In prior city meetings, Canfield City Council has discussed changing a city ordinance covering sandwich boards, a fold-out type of temporary signage that can be taken done easily when a business is not open.

At present, only churches and nonprofits can use such signs.

City attorney Mark Fortunato submitted an ordinance to council to review over the next two weeks.

"Look it over and give me your comments," he told council.

The desire is to move as fast as possible, Fortunato said, so businesses can get some use out of the signs if they are approved.

Attending and speaking at the meeting was Joe Sylvester, owner of High Octane Coffee Co. on West Main Street. He said after placing a $250 sandwich board outside his business, the coffee shop saw a significant increase in traffic.

"We put it out on my one-year anniversary and saw a 50 percent increase in business," he said. "I hope something can be done soon on the sign issue."

Councilman John Morvay is a proponent of changing the sign ordinance to allow the use of sandwich boards. Fortunato said you have to prepare for the unexpected.

"What if you end up with 150 sandwich boards," he said. "It could happen."

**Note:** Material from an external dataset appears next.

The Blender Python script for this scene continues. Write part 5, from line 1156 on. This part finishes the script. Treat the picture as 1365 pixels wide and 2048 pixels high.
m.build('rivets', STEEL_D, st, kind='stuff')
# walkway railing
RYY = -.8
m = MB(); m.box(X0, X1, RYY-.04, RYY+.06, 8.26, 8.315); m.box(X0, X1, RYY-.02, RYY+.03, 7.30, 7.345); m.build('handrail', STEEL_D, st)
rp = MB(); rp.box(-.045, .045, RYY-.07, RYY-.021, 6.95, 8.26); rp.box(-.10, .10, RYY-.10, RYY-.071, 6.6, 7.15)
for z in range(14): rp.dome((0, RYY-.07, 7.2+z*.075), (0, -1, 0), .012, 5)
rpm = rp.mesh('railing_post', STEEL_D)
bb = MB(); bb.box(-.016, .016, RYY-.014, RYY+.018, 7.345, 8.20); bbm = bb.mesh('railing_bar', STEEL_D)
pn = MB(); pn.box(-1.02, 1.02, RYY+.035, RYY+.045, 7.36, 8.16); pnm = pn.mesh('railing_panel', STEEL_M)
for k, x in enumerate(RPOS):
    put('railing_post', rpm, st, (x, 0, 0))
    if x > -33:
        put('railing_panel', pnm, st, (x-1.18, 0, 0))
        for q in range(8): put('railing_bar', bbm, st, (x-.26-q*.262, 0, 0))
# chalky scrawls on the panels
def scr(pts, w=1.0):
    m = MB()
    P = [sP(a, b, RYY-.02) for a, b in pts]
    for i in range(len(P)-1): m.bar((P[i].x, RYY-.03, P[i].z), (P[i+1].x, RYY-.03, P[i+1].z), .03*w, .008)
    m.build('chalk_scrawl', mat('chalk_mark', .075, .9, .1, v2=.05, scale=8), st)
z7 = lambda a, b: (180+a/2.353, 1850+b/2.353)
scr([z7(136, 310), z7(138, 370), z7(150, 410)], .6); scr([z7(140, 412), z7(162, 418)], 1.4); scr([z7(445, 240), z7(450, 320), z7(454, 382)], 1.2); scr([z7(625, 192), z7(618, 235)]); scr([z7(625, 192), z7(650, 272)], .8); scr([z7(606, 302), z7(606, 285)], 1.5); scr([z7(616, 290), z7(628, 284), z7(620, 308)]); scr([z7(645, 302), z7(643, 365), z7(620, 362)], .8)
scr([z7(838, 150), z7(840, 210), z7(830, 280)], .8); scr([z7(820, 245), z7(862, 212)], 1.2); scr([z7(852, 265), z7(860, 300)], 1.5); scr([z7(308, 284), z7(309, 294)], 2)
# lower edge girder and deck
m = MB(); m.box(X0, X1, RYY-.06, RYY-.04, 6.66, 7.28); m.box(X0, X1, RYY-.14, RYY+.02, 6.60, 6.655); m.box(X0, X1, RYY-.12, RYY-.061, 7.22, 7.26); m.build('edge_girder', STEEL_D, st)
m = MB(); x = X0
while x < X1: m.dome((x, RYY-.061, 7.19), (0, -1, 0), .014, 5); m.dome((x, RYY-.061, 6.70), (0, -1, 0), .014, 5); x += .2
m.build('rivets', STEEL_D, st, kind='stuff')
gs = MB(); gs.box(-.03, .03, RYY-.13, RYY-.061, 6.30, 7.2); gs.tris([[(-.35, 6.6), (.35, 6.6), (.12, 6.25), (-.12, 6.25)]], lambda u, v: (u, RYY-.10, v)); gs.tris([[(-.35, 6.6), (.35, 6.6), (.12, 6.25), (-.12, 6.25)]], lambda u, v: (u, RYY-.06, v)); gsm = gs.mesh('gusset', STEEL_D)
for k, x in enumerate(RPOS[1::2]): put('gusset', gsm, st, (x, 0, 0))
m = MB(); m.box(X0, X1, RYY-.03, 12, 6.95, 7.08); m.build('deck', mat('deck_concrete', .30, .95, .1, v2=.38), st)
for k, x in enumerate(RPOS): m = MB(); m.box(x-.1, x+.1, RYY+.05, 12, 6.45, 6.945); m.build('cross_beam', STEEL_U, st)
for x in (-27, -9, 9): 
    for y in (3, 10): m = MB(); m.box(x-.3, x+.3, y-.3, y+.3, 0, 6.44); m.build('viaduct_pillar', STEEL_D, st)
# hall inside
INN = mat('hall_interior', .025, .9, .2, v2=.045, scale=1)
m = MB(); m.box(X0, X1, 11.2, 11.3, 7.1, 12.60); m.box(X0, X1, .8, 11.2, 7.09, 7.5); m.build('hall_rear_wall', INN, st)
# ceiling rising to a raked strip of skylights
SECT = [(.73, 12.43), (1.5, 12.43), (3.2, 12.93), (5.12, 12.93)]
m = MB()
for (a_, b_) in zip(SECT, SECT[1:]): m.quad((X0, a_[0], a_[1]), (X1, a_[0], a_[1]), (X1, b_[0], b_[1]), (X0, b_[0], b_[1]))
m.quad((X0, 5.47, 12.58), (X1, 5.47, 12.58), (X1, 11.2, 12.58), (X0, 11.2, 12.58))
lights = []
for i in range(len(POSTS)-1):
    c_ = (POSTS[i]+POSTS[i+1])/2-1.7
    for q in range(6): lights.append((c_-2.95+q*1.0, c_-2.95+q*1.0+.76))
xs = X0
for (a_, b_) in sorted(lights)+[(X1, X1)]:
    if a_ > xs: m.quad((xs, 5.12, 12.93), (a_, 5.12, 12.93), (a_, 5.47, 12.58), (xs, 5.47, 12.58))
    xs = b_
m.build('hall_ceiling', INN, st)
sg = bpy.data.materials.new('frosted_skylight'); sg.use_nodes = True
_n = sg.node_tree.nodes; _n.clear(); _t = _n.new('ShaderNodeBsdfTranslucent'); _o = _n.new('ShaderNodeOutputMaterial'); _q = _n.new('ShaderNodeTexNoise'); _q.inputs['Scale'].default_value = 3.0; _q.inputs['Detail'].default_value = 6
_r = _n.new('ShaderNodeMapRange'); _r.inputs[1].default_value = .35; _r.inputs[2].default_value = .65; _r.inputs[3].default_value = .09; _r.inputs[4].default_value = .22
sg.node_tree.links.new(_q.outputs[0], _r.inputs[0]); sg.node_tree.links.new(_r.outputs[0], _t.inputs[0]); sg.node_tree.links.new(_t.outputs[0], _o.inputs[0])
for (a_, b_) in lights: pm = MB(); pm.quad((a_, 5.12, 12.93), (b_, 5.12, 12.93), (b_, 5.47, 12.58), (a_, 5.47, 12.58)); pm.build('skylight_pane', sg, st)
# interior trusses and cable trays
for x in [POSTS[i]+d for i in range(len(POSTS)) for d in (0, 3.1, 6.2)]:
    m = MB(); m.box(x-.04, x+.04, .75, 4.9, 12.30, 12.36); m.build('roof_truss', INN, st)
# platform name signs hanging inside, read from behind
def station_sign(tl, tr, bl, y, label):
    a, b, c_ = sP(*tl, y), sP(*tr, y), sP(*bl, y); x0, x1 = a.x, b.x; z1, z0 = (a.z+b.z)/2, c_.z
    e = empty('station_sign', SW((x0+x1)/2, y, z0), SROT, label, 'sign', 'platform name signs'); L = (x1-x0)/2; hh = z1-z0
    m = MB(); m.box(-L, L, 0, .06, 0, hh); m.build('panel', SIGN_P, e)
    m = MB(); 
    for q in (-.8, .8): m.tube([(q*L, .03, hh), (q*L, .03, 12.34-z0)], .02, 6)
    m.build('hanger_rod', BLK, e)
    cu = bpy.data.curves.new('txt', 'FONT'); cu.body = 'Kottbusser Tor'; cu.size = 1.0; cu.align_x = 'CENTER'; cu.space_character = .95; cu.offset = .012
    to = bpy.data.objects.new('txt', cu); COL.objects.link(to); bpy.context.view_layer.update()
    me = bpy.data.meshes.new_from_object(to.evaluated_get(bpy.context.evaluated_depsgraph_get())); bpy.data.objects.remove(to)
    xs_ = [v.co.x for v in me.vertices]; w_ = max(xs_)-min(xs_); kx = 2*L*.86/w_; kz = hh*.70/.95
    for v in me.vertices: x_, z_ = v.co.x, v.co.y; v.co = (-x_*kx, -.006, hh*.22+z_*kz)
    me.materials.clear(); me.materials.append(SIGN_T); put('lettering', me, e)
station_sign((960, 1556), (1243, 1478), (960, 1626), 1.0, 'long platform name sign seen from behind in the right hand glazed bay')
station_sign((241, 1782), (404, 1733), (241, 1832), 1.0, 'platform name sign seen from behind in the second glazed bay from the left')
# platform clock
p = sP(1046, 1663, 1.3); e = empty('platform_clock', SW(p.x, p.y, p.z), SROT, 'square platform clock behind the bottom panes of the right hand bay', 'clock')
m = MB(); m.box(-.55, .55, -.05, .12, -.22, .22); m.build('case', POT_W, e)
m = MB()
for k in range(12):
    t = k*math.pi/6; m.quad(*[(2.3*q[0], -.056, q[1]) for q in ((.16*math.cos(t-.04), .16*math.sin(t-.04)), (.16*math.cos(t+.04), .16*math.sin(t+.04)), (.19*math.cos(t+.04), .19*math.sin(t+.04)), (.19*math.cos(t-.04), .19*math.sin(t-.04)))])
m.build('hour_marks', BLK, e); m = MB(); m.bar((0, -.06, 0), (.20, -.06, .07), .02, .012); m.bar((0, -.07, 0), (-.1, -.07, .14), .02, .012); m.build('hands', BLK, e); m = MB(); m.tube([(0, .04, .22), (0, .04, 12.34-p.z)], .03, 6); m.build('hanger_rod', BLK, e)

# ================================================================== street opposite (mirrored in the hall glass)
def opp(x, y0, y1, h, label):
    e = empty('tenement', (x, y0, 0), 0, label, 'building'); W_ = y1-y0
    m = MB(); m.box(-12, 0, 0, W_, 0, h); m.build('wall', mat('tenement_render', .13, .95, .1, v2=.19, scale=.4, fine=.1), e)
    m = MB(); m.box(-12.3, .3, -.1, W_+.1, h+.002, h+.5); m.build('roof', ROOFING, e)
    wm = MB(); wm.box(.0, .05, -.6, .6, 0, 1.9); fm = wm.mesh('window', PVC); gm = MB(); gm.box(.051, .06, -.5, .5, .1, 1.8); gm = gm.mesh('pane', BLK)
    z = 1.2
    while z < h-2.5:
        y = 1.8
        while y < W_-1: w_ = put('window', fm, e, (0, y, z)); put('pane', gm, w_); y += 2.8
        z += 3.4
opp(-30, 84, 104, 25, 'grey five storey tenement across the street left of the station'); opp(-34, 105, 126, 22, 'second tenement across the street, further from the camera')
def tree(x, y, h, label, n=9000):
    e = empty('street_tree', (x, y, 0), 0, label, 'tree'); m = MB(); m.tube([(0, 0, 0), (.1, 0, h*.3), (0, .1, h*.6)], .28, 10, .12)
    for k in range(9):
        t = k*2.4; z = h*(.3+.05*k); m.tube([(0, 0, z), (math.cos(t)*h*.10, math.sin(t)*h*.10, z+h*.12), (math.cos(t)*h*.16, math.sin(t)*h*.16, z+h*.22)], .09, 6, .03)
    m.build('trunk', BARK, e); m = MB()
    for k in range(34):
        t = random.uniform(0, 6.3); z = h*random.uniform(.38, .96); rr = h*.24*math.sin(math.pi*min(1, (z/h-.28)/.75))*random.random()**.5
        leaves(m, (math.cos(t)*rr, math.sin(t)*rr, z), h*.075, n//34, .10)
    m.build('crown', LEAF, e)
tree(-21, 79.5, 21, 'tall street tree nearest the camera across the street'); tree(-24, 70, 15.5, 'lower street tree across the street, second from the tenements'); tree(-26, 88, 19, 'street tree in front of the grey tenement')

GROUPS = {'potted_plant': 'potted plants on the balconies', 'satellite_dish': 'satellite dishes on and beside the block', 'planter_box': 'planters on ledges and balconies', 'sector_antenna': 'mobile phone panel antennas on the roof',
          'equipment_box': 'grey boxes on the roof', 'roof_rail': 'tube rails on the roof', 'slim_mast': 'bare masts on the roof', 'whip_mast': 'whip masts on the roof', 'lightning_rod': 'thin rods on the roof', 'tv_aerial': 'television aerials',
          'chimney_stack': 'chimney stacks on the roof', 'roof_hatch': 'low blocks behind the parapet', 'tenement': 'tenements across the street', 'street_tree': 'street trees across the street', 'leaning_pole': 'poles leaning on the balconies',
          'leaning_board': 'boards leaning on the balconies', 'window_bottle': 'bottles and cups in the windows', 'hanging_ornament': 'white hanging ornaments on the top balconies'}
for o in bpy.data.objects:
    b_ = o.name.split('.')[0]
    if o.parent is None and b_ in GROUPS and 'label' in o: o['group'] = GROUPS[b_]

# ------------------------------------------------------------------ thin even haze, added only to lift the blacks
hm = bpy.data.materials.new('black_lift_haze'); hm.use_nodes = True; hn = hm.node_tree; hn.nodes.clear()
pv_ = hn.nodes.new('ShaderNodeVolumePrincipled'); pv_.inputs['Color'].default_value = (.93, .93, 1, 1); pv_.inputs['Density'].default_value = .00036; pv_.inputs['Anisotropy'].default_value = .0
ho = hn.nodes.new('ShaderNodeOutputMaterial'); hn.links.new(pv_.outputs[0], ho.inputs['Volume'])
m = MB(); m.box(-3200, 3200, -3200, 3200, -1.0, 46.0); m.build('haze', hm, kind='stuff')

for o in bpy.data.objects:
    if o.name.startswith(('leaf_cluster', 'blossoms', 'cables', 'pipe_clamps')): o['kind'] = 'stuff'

Under the present regulations, Sylvester would have to go before the design review board and seek a variance to be able to place the sign in the right-of-way. Because his business sits so far back from U.S. 224, just west of Cardinal Drive, placing it in the right-of-way is the only place it can be clearly seen.

Morvay said the same issue applies to businesses in the Canfield WPA Memorial building, which would have to put the sign in the right-of-way.

The issue will be brought up at the next city council meeting June 7.

On a different matter, police Chief Chuck Colucci informed council his department is prepared for situations like the May 12 report that an East Liverpool police officer accidentally overdosed after brushing a white powdered substance off his shirt with his bare hands.

Colucci said the police officer was responding to a drug-involved call on Lisbon Street and West Eighth Street and accidentally touched suspected fentanyl and overdosed.

"Our officers always wear gloves," Colucci said. "We use Nitro gloves and now have N-95 masks as well whenever we suspect drugs in a car. It is just another danger we are forced to deal with."

He said the big danger is opening containers. He said there was a report of an officer opening a cooler and immediately getting his lungs burned on the drug fumes.